Over-man … Europe: vulgarized versions of Nietzsche’s ideas pervaded intellectual Europe in the years surrounding the First World War. The first serial instalment of Tarr, for instance, was followed in the same column by an essay on Nietzsche and German aggression (‘Second-Rate Supermen’, Honor M. Pulley, The Egoist (3/4, 1 April 1916), 63).
maudlin and self-defensive Grin: an echo of Blast 1: ‘BLAST HUMOUR Quack ENGLISH drug for stupidity and sleepiness’ (p. 17).
Charlie Chaplin: Charles Spencer Chaplin (1889–1977), English comedian and filmmaker, in 1915 an international phenomenon, the most widely recognized and highly paid entertainer in the world.
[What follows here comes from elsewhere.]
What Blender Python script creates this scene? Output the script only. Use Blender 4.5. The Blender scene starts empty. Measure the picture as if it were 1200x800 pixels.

Despite his respect for Chaplin, Lewis came to view the universal popularity of Chaplin’s Tramp as a sign of modern culture’s increasingly debased childishness, particularly in Time and Western Man (1927).
German Madonna … face: the painting Madonna with the Carnation (1478–80), also known as the Munich Madonna, an early work of Leonardo da Vinci that hangs in the Alte Pinakothek in Munich, Germany. Deterioration and subsequent improper restoration has caused surface distortions to the painting, which is especially noticeable on the Madonna’s face.
Shaw’s ‘bloody’ schoolgirl way: several of the plays of George Bernard Shaw, such as Mrs Warren’s Profession (1893), were considered scandalous in the early twentieth century. To Lewis their treatment of ‘adult’ subjects was merely quaintly ‘sh
ocking’ in a way easily assimilated by middle-class taste. In Blasting & Bombardiering, Lewis later wrote, ‘I am rather what Mr. Shaw would have been if he had been an artist … and if he had been more richly endowed with imagination, emotion, intellect and a few other things. (He said he was a finer fellow than Shakespeare. I merely prefer myself to Mr. Shaw)’ (2nd rev. ed.; Berkeley and Los Angeles: University of California Press, 1967, p. 3).